Quali ritiene essere gli aspetti centrali del PNRR?

“A me piace sempre sottolineare che resilienza è un concetto statico; resistiamo perché dobbiamo tornare al sistema in cui eravamo. Ciò è assolutamente antitetico rispetto alla ripresa. Dobbiamo ragionare invece su un piano di cambiamento dell’Italia e quindi leggere il PNRR non soltanto per gli investimenti ma soprattutto per le grandi riforme che prevede. Ce ne sono ben 51 che dobbiamo realizzare perché Bruxelles ci confermi le risorse che ci ha dato in stanziamento eventuale nel caso in cui attuiamo le riforme. Non a caso si è chiuso due giorni fa un Consiglio dei Ministri in cui è stato approvato un ennesimo decreto legge sul PNRR che fissa alcuni paletti di riforme fondamentali e genera alcuni interventi, che in Sicilia sarebbero estremamente utili perché veramente ci possa essere ripresa economica. Parlo in particolare delle zone economiche speciali, le ZES, che malgrado definite da due anni non sono partite e che permetterebbero invece un’attrattività d’impresa significativa. Dentro al PNRR ci sono anche tutta una serie di strumenti per accelerare e per riuscire a fare realmente un cambiamento delle modalità di spesa, creando sviluppo e non soltanto facendo spesa. Sottolineo sempre che il PNRR, quindi il Recovery Fund, non è un fondo strutturale, ma è una faculty , come viene chiamata tecnicamente. Il fondo strutturale va per stati di avanzamento della spesa, con il faculty ci saranno riconosciute le spese fatte solo al raggiungimento degli obiettivi che sono di natura nazionale”

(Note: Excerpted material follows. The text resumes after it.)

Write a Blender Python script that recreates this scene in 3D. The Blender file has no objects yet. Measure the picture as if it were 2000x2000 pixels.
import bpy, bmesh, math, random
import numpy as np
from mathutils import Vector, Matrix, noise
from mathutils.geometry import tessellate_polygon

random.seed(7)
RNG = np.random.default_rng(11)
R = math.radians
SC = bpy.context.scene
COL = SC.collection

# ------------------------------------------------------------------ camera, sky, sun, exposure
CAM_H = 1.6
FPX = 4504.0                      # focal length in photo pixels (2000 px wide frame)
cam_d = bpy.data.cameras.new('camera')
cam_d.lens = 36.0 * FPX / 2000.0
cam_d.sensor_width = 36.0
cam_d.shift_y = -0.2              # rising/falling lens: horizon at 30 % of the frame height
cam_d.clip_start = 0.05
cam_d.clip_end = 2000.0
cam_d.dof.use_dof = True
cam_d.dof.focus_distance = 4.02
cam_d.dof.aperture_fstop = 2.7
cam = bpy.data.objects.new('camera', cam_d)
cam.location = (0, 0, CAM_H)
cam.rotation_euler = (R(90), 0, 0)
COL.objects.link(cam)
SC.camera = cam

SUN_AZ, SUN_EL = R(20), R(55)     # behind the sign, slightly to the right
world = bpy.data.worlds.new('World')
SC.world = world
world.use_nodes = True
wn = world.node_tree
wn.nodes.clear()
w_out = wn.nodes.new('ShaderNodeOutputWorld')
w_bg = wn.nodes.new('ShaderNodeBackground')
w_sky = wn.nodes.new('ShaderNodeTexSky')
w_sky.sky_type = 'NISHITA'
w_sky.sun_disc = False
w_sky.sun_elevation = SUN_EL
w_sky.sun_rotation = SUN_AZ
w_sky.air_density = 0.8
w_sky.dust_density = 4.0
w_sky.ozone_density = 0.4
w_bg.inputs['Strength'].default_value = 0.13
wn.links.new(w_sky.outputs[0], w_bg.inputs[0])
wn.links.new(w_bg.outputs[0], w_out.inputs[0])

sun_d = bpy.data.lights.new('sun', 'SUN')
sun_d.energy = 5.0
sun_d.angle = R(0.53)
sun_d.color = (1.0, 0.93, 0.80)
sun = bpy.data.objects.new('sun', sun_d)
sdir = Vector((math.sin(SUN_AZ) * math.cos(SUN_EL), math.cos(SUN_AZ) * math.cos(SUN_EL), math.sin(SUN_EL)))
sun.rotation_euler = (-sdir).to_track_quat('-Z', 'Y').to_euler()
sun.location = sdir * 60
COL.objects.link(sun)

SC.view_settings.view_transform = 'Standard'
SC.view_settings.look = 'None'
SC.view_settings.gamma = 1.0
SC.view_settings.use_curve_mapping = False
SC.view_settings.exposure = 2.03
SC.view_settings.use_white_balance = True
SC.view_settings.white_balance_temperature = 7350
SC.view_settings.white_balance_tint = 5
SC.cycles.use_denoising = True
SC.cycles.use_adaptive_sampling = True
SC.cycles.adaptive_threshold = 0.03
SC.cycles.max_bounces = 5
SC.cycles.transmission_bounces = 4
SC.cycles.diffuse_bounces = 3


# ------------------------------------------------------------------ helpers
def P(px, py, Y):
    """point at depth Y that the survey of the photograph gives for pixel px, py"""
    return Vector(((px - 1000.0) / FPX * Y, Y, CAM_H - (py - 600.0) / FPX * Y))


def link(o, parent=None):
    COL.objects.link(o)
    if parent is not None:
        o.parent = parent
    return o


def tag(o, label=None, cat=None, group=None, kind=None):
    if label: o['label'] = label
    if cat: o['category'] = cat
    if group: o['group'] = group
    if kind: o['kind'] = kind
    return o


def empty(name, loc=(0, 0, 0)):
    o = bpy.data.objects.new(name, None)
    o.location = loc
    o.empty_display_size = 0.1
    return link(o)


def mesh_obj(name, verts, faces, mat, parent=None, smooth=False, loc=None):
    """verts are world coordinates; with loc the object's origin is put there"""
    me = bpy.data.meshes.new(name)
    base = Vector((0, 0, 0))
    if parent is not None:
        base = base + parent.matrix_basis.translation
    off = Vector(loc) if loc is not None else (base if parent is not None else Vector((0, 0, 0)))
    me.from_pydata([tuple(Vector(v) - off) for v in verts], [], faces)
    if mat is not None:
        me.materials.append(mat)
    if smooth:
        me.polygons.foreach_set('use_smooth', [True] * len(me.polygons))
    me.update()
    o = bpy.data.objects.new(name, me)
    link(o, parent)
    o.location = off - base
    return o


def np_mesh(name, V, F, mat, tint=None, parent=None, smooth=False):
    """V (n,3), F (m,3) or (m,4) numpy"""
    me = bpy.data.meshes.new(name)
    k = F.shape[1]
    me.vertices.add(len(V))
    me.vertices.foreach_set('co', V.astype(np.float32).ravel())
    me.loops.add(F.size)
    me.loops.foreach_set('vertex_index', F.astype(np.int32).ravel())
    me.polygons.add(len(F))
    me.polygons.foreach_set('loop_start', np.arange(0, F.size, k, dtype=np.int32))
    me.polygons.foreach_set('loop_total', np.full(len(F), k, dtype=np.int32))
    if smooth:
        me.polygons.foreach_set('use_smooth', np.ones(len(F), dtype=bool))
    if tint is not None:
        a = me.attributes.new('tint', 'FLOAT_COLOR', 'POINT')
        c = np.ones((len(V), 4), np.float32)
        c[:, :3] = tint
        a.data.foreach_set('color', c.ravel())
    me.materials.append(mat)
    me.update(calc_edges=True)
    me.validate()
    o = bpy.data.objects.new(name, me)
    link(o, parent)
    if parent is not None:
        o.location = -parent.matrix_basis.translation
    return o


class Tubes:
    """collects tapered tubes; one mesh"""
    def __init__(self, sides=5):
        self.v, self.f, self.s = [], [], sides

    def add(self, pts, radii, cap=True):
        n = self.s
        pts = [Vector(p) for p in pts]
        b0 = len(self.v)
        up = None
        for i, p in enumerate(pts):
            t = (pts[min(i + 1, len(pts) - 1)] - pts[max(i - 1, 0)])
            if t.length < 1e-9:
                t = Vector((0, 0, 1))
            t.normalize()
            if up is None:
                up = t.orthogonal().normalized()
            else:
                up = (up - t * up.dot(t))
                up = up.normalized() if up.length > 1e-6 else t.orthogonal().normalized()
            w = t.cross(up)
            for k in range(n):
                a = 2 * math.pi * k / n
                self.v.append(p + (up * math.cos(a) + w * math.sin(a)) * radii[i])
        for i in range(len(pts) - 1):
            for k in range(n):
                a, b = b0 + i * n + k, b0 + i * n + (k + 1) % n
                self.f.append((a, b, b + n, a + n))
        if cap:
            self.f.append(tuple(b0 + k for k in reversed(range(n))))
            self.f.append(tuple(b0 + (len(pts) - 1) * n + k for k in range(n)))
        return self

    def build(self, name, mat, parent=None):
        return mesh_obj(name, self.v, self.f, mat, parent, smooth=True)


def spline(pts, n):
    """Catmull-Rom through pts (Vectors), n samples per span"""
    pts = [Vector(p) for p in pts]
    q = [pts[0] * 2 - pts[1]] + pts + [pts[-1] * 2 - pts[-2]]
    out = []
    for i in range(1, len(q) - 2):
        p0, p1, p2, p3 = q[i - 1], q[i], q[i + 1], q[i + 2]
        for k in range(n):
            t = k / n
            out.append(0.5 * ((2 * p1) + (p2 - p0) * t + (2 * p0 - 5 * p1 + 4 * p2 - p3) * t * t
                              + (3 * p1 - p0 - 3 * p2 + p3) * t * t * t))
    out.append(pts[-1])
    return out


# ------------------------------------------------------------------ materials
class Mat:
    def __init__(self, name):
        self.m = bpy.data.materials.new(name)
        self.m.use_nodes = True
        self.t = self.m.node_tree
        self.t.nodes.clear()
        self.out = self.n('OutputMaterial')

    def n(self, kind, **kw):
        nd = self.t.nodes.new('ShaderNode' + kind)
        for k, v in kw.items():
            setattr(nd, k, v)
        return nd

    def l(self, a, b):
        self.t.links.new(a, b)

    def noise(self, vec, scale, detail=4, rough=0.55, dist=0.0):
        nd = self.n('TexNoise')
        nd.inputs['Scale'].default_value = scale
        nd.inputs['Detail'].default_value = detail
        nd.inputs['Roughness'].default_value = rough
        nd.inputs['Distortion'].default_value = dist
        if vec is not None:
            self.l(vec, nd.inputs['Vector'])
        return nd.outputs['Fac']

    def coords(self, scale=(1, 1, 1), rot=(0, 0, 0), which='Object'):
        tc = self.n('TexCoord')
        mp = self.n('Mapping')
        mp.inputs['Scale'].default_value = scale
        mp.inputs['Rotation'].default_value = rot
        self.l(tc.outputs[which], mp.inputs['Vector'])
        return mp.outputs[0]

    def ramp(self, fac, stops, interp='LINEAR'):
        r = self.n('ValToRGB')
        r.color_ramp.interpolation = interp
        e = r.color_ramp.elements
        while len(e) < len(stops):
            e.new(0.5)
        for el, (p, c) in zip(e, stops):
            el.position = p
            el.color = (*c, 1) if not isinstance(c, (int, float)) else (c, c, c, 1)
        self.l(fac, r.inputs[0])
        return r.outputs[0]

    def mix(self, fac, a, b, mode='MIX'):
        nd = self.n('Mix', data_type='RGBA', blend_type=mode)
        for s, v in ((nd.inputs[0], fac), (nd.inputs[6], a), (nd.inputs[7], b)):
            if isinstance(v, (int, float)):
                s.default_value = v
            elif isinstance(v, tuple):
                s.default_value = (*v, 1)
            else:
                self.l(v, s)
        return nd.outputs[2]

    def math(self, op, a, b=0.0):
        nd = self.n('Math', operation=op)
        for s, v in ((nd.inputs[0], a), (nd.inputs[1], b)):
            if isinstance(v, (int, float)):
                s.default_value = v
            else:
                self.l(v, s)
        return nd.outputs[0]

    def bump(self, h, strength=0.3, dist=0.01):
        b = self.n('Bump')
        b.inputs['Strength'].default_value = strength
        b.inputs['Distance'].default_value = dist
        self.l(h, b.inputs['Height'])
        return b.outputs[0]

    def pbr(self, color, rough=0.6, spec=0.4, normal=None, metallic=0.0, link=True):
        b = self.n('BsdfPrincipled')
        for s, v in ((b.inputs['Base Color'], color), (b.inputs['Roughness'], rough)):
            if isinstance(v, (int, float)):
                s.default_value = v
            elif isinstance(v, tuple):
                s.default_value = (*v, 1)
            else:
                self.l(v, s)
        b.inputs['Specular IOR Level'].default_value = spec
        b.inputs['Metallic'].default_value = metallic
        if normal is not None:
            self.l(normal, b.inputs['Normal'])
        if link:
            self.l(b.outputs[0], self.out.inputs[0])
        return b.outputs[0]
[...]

.​Sul piano politico economico regionale?

“Proprio per quello che dicevo, che è una faculty , non esiste una dotazione per Regioni. Come per il PO FESR, la Regione Siciliana aveva proposto, all’inizio del Piano, una sorta di Recovery Fund della Sicilia. Ma non c’è una dotazione, la guida è tutta nazionale. Nei decreti 77/2021 e 80/2021 emessi dal Governo c’è tutto: cabina di regia e sistema di governance. La Regione Siciliana deve farsi trovare pronta a partecipare ai vari avvisi pubblici che in automatico partono dal livello nazionale. Sappiamo che con le reti irrigue la Sicilia non si è classificata con nessun progetto all’interno di quelli ammessi perché i progetti non rispondevano agli obiettivi del PNRR; magari rispondevano a delle necessità del territorio, ma non erano aggiornati rispetto alle caratteristiche del Piano. Per cui, noi dobbiamo farci trovare pronti: questo è il tema che io darei. Pronti rispetto al PNRR, di cui ormai conosciamo le carte, per chi se le è lette quelle numerose carte, e nel trovarci pronti non può arrivare il bando prima che io cominci a progettare, perché gli obiettivi sono già scritti.”

Sull’indirizzo dei fondi?

“I fondi vanno indirizzati leggendo con attenzione il PNRR e intercettando le traiettorie di sviluppo della Sicilia. Qua devo sottolineare una cosa: bisogna prima avere una visione strategica di che economia vuoi fare rappresentare alla Sicilia; senza una visione strategica, partecipi a dei bandi, a delle occasioni, ma non riesci a creare massa. E’ chiaro che abbiamo delle economie e ambiti prevalenti: l’agricoltura, i nostri giovani, per dare loro modo di non spopolare i nostri territori, dare opportunità ai giovani di sviluppare le loro imprese in Sicilia, le infrastrutture abilitanti per potere fare investimenti. Però anche in Sicilia, torno a dire, le riforme. Se noi pensiamo di fare queste cose nella stessa modalità con la quale le facevamo prima, falliremo tutto il PNRR e alla fine diremo che non ci hanno dato i soldi, solo alla fine. Sono scritte le regole, quindi dobbiamo invertire le tendenze e lavorare in modo riformista.”

Nel ringraziarla, a lei la conclusione.

“Chiuderei sempre sottolineando questo: il PNRR è un piano per il cambiamento dell’Italia, non è un piano per resistere, resilienza, ma un piano per cambiare. Quindi la prima cosa che dobbiamo realmente fare, un po’ tutti noi, cittadini, imprese, istituzioni dell’Italia, è sapere se realmente vogliamo cambiare, e vogliamo cambiare per essere un’economia competitiva, anche al Sud, anche in Sicilia, anche nei nostri territori.”